Given the historical context of the painting, the muscular, healthy, well-preserved black who reaches the top of the struggling heap achieves a grisly eminence. Honour reproduces the sketch of the black’s rounded musculature without conveying any sense of the bitter inappropriateness of such animal health in the literal hell of the raft. Lorenz E.A. Eitner, in the finest discussion of the painting I know of, treats it as closer to a nihilist vision than to the hopeful work Honour makes of it.3 As Eitner notes, in a passage Honour refers to without fully registering its impact, Géricault models his work on the lower portions of Jean Gros’s Napoleonic “miracle” canvases, showing the damned without Napoleon’s epiphanic effect on them. Géricault gives us a hell without release. If the well-muscled black reigns there, it is by a transvaluation of all normal ruling values. The only redeeming quality left to the people on board the raft is that of “Ugolino,” who at least knows what has been done, and that it cannot be undone.

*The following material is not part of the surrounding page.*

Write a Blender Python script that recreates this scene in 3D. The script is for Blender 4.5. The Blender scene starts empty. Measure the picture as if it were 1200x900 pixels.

If Honour sometimes errs, it is on the side of gallantry, of trying to redeem some of the many wrongs inflicted on blacks by the artistic legacy of the past. One of the few ironies he misses is that this puts him on the side of the reformers he has come to distrust, sharing their good intentions if not their condescension. None of this invalidates his larger argument, on the conservatism latent in the multiple signal-systems of art, which exert endless subtle points of pressure on blacks trying to emerge from the “darkeness” assigned them by “enlightenment” itself. The relevance of Honour’s scholarly achievement can be seen from the problems of iconography encountered in Jesse Jackson’s campaign ads of 1988. Jackson took a tough-on-drugs attitude that filmmaker Spike Lee tried to capture in a gritty traveling-camera shot of Jackson as he walked the mean streets terrorized by crime. The ad was heavily criticized for making Jackson look too menacing, stirring atavistic fears of any black male who exudes a sense of confidence and control. The conservatism of images does not end at the point where Honour must bring to an end his rewarding study.